--- begin EXERCISE INPUTS ---

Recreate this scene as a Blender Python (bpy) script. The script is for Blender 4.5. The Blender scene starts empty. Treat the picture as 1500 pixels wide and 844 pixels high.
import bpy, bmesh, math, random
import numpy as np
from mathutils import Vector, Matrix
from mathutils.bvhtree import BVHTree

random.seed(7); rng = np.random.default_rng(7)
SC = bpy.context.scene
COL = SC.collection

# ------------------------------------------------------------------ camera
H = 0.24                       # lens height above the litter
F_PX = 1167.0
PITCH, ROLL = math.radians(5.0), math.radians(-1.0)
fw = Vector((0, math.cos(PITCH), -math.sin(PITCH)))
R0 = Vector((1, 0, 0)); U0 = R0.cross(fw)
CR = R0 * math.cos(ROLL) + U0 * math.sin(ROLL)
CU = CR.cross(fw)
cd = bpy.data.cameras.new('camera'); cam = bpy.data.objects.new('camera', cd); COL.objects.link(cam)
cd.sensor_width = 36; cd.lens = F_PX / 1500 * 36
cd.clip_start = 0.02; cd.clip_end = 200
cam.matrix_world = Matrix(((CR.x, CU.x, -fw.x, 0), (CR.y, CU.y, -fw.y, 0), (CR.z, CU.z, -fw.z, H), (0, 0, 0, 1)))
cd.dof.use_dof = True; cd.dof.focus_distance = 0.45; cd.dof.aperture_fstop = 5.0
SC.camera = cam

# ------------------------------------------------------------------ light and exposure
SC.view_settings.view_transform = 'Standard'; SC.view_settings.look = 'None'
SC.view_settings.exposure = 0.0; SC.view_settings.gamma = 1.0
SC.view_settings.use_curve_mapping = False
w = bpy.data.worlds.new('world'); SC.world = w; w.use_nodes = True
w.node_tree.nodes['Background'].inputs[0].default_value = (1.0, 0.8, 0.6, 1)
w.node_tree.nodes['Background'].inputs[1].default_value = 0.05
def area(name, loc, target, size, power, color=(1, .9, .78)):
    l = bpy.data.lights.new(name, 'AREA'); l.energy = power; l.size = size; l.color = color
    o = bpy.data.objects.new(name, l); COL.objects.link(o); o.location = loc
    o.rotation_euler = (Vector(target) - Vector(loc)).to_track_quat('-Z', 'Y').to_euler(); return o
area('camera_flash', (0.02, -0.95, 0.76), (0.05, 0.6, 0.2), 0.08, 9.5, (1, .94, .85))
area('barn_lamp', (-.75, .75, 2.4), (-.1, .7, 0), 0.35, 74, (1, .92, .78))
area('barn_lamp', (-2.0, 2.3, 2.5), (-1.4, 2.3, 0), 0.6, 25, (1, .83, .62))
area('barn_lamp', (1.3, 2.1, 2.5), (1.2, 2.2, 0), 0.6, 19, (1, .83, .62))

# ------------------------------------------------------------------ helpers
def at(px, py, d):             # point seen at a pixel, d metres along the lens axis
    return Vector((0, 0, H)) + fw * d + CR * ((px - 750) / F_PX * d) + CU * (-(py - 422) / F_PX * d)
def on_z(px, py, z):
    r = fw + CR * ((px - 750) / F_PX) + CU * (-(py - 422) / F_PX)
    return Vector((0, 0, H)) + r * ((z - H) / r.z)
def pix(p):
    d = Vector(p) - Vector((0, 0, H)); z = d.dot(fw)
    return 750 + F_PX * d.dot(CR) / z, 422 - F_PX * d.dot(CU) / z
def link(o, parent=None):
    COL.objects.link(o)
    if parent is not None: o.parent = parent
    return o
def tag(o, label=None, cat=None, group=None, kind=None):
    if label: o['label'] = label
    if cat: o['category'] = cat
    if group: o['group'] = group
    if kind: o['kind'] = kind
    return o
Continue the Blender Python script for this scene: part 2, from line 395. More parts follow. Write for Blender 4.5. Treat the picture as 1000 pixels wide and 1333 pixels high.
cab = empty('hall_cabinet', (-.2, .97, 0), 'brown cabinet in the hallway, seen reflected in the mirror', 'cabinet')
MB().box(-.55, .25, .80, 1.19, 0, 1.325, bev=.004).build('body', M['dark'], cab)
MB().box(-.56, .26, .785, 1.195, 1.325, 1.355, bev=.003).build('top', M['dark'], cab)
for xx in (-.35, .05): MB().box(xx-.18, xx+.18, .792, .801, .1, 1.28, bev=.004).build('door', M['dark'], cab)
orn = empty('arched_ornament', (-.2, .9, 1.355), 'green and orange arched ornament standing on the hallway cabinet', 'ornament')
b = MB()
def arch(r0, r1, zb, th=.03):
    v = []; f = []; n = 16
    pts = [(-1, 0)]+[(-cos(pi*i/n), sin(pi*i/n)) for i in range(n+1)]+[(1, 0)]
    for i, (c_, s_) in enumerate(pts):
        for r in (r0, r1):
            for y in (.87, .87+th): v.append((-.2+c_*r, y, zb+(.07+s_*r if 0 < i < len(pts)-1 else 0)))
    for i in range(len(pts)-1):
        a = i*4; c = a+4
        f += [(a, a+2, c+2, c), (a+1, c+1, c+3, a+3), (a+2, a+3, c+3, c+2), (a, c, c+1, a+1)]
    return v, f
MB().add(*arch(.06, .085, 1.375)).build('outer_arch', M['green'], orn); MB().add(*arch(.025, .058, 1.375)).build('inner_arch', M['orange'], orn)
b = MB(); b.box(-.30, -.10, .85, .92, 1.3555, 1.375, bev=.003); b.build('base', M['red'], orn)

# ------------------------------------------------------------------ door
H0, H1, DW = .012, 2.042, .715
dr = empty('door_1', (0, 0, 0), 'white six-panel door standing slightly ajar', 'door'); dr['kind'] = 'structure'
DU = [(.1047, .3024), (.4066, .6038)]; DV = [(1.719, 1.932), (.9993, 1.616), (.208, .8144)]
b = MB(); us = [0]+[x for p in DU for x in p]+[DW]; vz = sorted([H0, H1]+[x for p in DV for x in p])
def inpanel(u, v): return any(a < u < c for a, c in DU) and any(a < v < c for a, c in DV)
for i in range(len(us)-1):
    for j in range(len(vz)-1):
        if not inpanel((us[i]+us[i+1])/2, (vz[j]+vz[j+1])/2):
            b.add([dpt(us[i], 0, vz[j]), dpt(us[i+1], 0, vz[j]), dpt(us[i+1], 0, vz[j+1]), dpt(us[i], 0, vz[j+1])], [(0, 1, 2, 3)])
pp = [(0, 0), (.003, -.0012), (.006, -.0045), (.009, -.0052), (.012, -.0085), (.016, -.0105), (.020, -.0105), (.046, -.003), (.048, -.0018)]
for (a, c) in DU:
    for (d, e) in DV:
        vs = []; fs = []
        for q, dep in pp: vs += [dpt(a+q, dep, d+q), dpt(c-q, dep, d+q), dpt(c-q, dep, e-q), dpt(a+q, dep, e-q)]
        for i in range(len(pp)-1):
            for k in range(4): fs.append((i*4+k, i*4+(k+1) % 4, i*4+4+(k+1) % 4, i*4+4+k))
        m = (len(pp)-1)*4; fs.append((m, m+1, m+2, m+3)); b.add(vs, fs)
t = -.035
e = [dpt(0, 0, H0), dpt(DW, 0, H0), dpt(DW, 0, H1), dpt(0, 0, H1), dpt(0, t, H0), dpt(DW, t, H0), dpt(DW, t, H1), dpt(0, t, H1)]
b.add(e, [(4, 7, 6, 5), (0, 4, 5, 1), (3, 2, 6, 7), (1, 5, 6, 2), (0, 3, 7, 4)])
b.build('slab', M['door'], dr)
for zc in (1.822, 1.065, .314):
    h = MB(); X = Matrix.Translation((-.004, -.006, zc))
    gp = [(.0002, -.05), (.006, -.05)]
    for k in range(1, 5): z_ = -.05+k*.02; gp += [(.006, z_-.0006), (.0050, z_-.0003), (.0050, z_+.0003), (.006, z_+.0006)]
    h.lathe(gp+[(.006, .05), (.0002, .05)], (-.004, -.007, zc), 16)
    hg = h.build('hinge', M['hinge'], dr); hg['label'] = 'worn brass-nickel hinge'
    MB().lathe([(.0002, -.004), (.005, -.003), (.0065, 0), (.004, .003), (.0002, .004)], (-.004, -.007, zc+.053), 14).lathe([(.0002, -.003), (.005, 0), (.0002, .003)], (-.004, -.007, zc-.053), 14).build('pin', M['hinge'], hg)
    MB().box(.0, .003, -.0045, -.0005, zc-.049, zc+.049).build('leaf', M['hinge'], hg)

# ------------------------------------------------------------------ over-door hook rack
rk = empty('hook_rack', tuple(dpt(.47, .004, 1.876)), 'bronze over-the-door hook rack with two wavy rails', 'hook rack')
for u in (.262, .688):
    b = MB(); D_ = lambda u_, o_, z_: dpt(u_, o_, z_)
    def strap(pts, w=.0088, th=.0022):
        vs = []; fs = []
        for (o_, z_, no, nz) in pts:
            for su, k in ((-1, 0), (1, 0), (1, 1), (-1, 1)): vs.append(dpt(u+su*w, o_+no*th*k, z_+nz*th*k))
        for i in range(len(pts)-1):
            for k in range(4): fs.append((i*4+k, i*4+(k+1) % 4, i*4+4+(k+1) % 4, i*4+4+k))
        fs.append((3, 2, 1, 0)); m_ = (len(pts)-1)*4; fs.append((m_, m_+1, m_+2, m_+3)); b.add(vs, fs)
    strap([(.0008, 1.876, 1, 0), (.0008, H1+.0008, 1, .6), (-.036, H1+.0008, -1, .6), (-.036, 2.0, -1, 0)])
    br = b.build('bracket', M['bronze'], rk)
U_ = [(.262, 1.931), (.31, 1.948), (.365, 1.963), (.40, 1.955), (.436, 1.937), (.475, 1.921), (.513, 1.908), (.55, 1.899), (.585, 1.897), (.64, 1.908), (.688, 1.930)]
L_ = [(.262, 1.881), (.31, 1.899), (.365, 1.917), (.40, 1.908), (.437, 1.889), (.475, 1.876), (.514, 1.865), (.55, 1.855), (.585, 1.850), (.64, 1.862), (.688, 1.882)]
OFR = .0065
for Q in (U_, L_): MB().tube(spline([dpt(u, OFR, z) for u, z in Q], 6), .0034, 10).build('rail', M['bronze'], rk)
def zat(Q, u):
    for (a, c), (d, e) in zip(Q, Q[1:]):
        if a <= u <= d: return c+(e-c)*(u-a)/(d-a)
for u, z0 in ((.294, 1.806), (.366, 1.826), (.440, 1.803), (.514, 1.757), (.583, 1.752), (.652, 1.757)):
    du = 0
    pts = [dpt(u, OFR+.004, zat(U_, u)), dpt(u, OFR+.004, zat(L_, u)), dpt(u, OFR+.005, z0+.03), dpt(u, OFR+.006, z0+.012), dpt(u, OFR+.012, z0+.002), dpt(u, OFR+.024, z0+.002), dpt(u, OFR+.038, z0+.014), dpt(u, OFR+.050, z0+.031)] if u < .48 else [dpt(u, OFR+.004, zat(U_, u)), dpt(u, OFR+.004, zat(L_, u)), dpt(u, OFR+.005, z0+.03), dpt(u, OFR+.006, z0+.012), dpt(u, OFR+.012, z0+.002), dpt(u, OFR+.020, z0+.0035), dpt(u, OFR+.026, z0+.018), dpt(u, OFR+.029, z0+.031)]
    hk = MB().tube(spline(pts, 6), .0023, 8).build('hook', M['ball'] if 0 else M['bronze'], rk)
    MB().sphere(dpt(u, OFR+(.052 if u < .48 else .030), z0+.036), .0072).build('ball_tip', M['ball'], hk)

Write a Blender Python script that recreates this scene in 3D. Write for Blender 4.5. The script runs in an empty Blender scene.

--- end EXERCISE INPUTS ---

— DO THIS —
Only the lines from the first line of the records through the line containing "SC.camera = cam" should be repeated, exactly as they appear.

— TASK RESPONSE —
Recreate this scene as a Blender Python (bpy) script. The script is for Blender 4.5. The Blender scene starts empty. Treat the picture as 1500 pixels wide and 844 pixels high.
import bpy, bmesh, math, random
import numpy as np
from mathutils import Vector, Matrix
from mathutils.bvhtree import BVHTree

random.seed(7); rng = np.random.default_rng(7)
SC = bpy.context.scene
COL = SC.collection

# ------------------------------------------------------------------ camera
H = 0.24                       # lens height above the litter
F_PX = 1167.0
PITCH, ROLL = math.radians(5.0), math.radians(-1.0)
fw = Vector((0, math.cos(PITCH), -math.sin(PITCH)))
R0 = Vector((1, 0, 0)); U0 = R0.cross(fw)
CR = R0 * math.cos(ROLL) + U0 * math.sin(ROLL)
CU = CR.cross(fw)
cd = bpy.data.cameras.new('camera'); cam = bpy.data.objects.new('camera', cd); COL.objects.link(cam)
cd.sensor_width = 36; cd.lens = F_PX / 1500 * 36
cd.clip_start = 0.02; cd.clip_end = 200
cam.matrix_world = Matrix(((CR.x, CU.x, -fw.x, 0), (CR.y, CU.y, -fw.y, 0), (CR.z, CU.z, -fw.z, H), (0, 0, 0, 1)))
cd.dof.use_dof = True; cd.dof.focus_distance = 0.45; cd.dof.aperture_fstop = 5.0
SC.camera = cam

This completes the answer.